__Set task__:
Filter the listing below, copying every line in which the word "Blender" appears.
--- begin Dataset entries ---
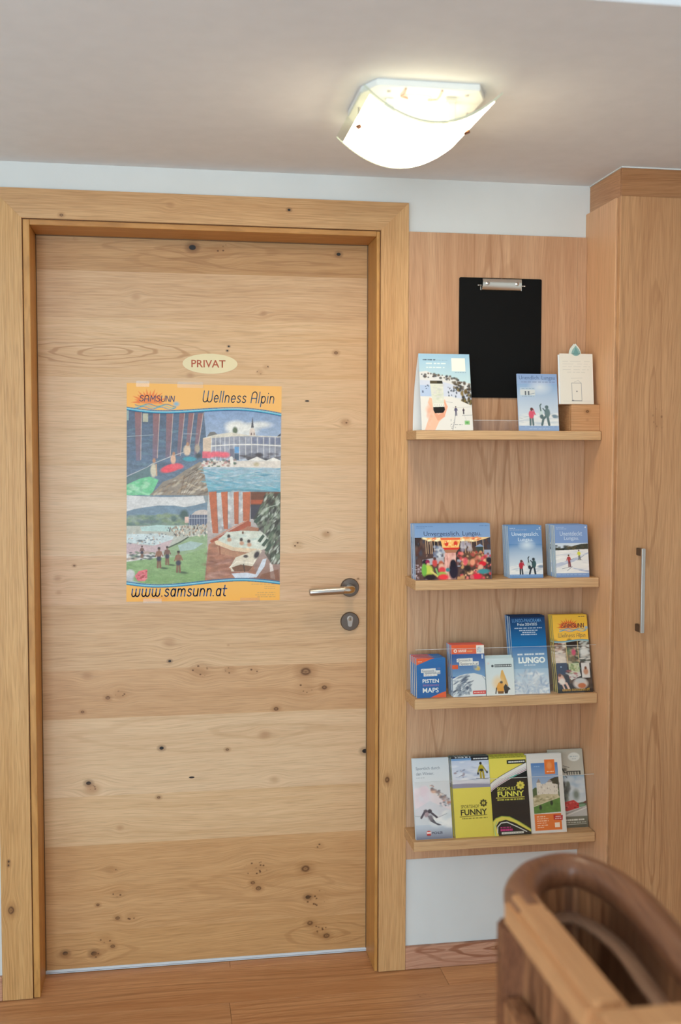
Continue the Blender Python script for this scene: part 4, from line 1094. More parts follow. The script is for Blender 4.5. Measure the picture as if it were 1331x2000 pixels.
lathe_y('hanger', [(.0025, -.0134), (.0025, -.0195), (.005, -.0197), (.005, -.0208), (0, -.0210)], 1.3340, 1.9000, MAT['dark_steel'], cb, 16)

# --- low acrylic tray
tr = empty('acrylic_tray', (1.292, -.09, 1.4923), 'small empty clear acrylic card tray on the top shelf', 'tray')
box('tray_floor', 1.2310, 1.3520, -.1190, -.0650, 1.4924, 1.4940, MAT['acrylic'], tr)
a_ = box('tray_front', 1.2310, 1.3520, -.1205, -.1185, 1.4924, 1.5190, MAT['acrylic'], tr)
box('tray_back', 1.2310, 1.3520, -.0660, -.0640, 1.4924, 1.5240, MAT['acrylic'], tr)
for x in (1.2290, 1.2495, 1.3500):
    box('tray_side', x, x + .0018, -.1205, -.0645, 1.4924, 1.5215, MAT['acrylic'], tr)
box('tray_rim', 1.2310, 1.3520, -.1206, -.1185, 1.5190, 1.5198, MAT['acrylic_edge'], a_)

# --- "Unendlich. Lungau" booklet
A = Art(78, 112, 1.6, (150, 178, 220), 21)
A.grad(R(0, 19, 78, 102), (136, 170, 214), (214, 222, 232), power=.8); A.grad(R(0, 0, 78, 20), (140, 166, 212), (150, 174, 216)); A.ell(44, 26, 14, 9, (226, 232, 240), .7, .9)
A.poly([(0, 84), (20, 80), (40, 84), (60, 78), (78, 80), (78, 102), (0, 102)], (218, 222, 228)); A.specks(40, R(2, 76, 77, 101), [(190, 200, 214), (230, 232, 236), (168, 184, 204)], 1.5, 5, (2.2, .5), .5)
A.specks(6, R(66, 80, 77, 86), [(118, 140, 160)], 1.5, 3, (1.8, .6), .8)
A.rect(5, 27, 34, 45, (176, 196, 220)); A.rect(5, 31, 34, 42, (206, 212, 218)); A.rect(14, 34, 17, 42, (98, 104, 116)); A.rect(20, 34, 23, 42, (98, 104, 116)); A.bars(8, 32, 29, 1, (110, 130, 160), 4); A.bars(8, 32, 44, 1, (110, 130, 160), 4); A.line([(24, 40), (33, 38)], 1, (130, 150, 170))
three_people(A, 25, 100, 1.45, True)
A.rect(0, 102, 78, 112, (146, 172, 214)); A.bars(3, 74, 104, 1.2, (110, 140, 190), 9, .8); A.bars(20, 60, 108, 1.0, (200, 214, 234), 6, .7); A.bars(8, 74, 16, 2.0, (120, 136, 176), 9, .7)
s_ = stack('booklet', 'pale blue booklet reading Unendlich. Lungau beside the small acrylic tray', 'booklet', None, .111, .154, .004, 1.4116, 1.4922, -.116, .163, 1, A, cover=(150, 178, 220))
s_.text('Unendlich. Lungau', 4, 74, 11, 3, (92, 112, 152), base=(0, .72))

# --- wooden block with white cards
bk = empty('wooden_block', (1.539, -.08, 1.4923), 'small oak card box at the right end of the top shelf', 'box')
box_m = wood('block_oak', (206, 158, 112), (180, 126, 80), 'xzy', seed=5.5, wob=1.5, knots=[(1.545, 1.545, .006, 'knot'), (1.545, 1.522, .005, 'faint')])
box('front_board', 1.5005, 1.5797, -.1170, -.1050, 1.4924, 1.5625, box_m, bk, .0008)
for x0 in (1.5005, 1.5700):
    box('side_board', x0, x0 + .0097, -.1048, -.0320, 1.4924, 1.5625, box_m, bk, .0008)
box('back_board', 1.5005, 1.5797, -.0318, -.0200, 1.4924, 1.5625, box_m, bk, .0008)
box('lid_board', 1.4960, 1.5797, -.1172, -.0200, 1.5627, 1.5640, box_m, bk, .0003)
A = Art(66, 98, 1.6, (226, 222, 216), 31)
A.bars(6, 60, 15, .8, (190, 188, 184), 3, .8); A.bars(6, 60, 20, .8, (190, 188, 184), 3, .8); A.bars(6, 60, 25, .8, (190, 188, 184), 3, .8); A.bars(6, 58, 31, .8, (190, 188, 184), 3, .8); A.bars(14, 50, 36, .8, (196, 194, 190), 3, .8)
for x in (23, 42): A.line([(x, 57), (x + .5, 92)], .9, (150, 150, 152))
A.line([(23, 57), (42, 57)], .9, (140, 140, 144)); A.line([(23, 91.5), (42, 91.5)], 1.4, (110, 112, 118)); A.line([(22, 48), (44, 47)], .6, (196, 194, 190)); A.ell(33, 73, 1.3, 1.3, (110, 112, 116)); A.line([(28, 55), (36, 52), (41, 56)], .6, (170, 170, 172)); A.ell(25, 91, 2, 1.2, (96, 98, 104)); A.line([(6, 92), (60, 92)], .5, (206, 202, 198))
lean = .11
drop = [(x * 1.18, z * 1.05) for x, z in [(0, .030), (-.004, .0245), (-.0085, .0185), (-.0110, .0125), (-.0118, .0085), (-.0125, .0040), (-.0150, .0008), (-.0150, -.010), (.0150, -.010), (.0150, .0008), (.0125, .0040), (.0118, .0085), (.0110, .0125), (.0085, .0185), (.004, .0245)]]
tab_m = ink((222, 222, 218)); teal = ink((146, 178, 178)); teal2 = ink((112, 154, 156))
for k in range(4):
    c = empty('info_card', (1.5185 + (.0012, -.0022, .0018, .0)[k], -.1080 + .0022 * k, 1.5643), 'white card with a drop-shaped tab on the oak box, ' + ('front of its stack' if k == 0 else ORD[k] + ' of its stack'), 'card', 'white drop cards', rot=(-lean, 0, 0))
    Wc, Hc = .0935, .1360
    box('card_sheet', -Wc / 2, Wc / 2, .0003, .0015, 0, Hc - .003, MAT['paper'], c, 0, 1, False)
    dx = (0, .004, -.004, .002)[k]
    prism('drop_tab', [(x + dx, z + Hc - .004) for x, z in drop], 'y', .0004, .0015, tab_m, c, 0, False)
    if k == 0:
        cv = link('print', A.mesh('card_print', Wc, Hc), MAT['print'], c)
        d1 = prism('drop_mark', [(x * .86, z * .84 + Hc - .0045) for x, z in drop if z > .001] , 'y', -.0004, .0003, teal, c, 0, False)
        e_ = [(.0108 * math.cos(math.radians(a)), .0075 * math.sin(math.radians(a)) + Hc + .0015) for a in range(180, 361, 15)]
        prism('drop_mark', e_, 'y', -.0004, .0003, teal, c, 0, False)
        prism('drop_shade', [(.0062 * math.cos(math.radians(a)), .0058 * math.sin(math.radians(a)) + Hc + .0030) for a in range(180, 361, 15)] + [(.0035, Hc + .010), (0, Hc + .0175), (-.0035, Hc + .010)], 'y', -.0008, -.0004, teal2, c, 0, False)

# --- shelf 2: landscape catalogues with the carousel
A = Art(149, 109, 1.5, (128, 158, 204), 41)
A.grad(R(0, 0, 149, 27), (120, 154, 202), (134, 162, 206))
P = R(0, 27, 149, 109)
A.grad(P, (66, 52, 52), (96, 70, 66)); A.noise(P, .3, 8, 8)
A.specks(120, R(0, 28, 149, 70), [(50, 40, 44), (110, 84, 74), (150, 120, 106), (70, 74, 92), (44, 44, 46), (96, 60, 50)], 1.5, 5, (.7, 1.4), .7)
A.poly([(14, 27), (149, 27), (140, 30), (116, 36), (96, 34), (50, 34), (24, 33)], (242, 206, 150)); A.specks(46, R(18, 27, 132, 34), [(255, 226, 170), (240, 150, 90), (226, 96, 66), (255, 240, 200)], 1.2, 3.5, (1.4, .7), .85)
for x in (21, 25, 30, 33, 38, 45, 92, 98, 104, 108, 111, 121, 134): A.line([(x, 30), (x + 1, 58)], .9, (232, 196, 160), .85)
A.specks(40, R(38, 44, 62, 66), [(176, 186, 206), (120, 130, 160), (206, 210, 220)], 1.5, 4, (1, 1.1), .7); A.specks(20, R(92, 36, 110, 52), [(196, 190, 200), (160, 150, 170)], 1.5, 4, (1, 1), .7)
A.poly([(50, 28), (90, 28), (86, 48), (54, 48)], (250, 196, 120)); A.ell(62, 39, 4, 5, (222, 62, 44), 1, .2); A.ell(80, 39, 4, 5, (222, 62, 44), 1, .2); A.poly([(50, 28), (90, 28), (88, 32), (52, 32)], (236, 110, 74)); A.poly([(54, 47), (88, 47), (84, 51), (58, 51)], (216, 58, 44)); A.poly([(56, 51), (84, 51), (80, 57), (60, 57)], (176, 120, 92)); A.specks(20, R(54, 33, 86, 46), [(255, 232, 170), (240, 150, 80)], .8, 2, (1, 1), .8)
A.poly([(58, 57), (80, 57), (78, 109), (55, 109)], (226, 172, 164)); A.line([(64, 57), (62, 108)], 1, (186, 120, 116)); A.line([(74, 57), (75, 80)], 1, (186, 120, 116)); A.specks(20, R(58, 60, 79, 100), [(240, 200, 190), (206, 140, 136)], 1.5, 4, (.8, 1.3), .5)
A.poly([(118, 46), (128, 40), (136, 46)], (140, 164, 204)); A.rect(120, 46, 134, 56, (60, 70, 66)); A.rect(136, 52, 149, 70, (170, 180, 206), .8)
A.poly([(14, 70), (56, 64), (56, 76), (14, 82)], (204, 206, 220), .7); A.poly([(82, 70), (92, 70), (92, 84), (82, 84)], (176, 186, 206), .8)
A.specks(170, R(84, 56, 149, 108), [(190, 60, 66), (120, 64, 54), (236, 130, 120), (70, 50, 46), (206, 160, 110), (110, 84, 60), (226, 84, 96), (54, 44, 44), (240, 190, 150)], 1.5, 4.2, (1, 1), .85)
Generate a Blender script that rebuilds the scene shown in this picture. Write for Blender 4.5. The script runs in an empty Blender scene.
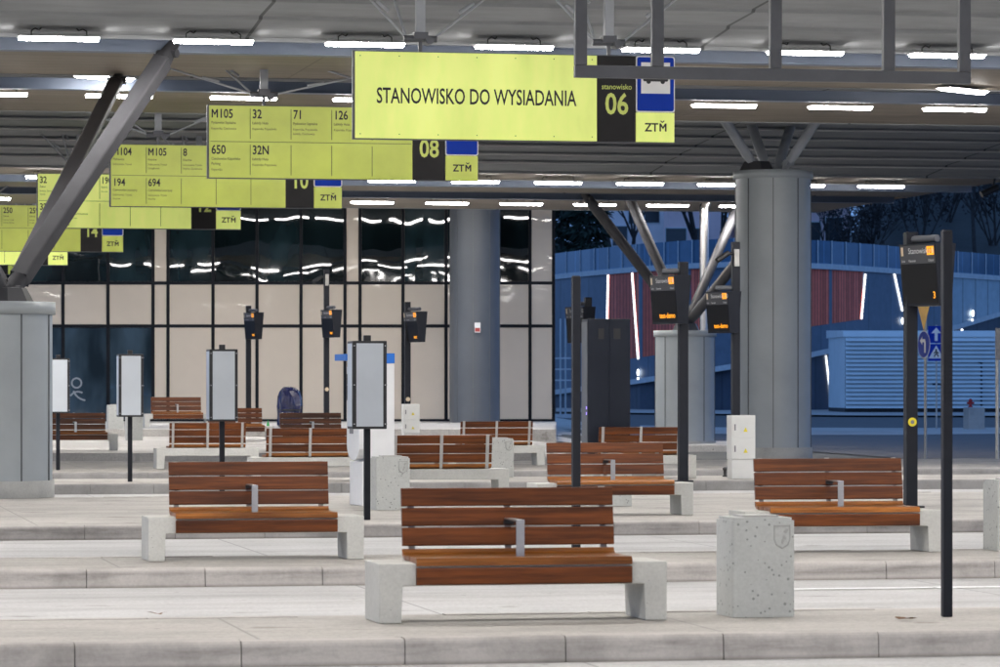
--- end Dataset entries ---
__Exercise answer__:
Continue the Blender Python script for this scene: part 4, from line 1094. More parts follow. The script is for Blender 4.5. Measure the picture as if it were 1331x2000 pixels.
Generate a Blender script that rebuilds the scene shown in this picture. Write for Blender 4.5. The script runs in an empty Blender scene.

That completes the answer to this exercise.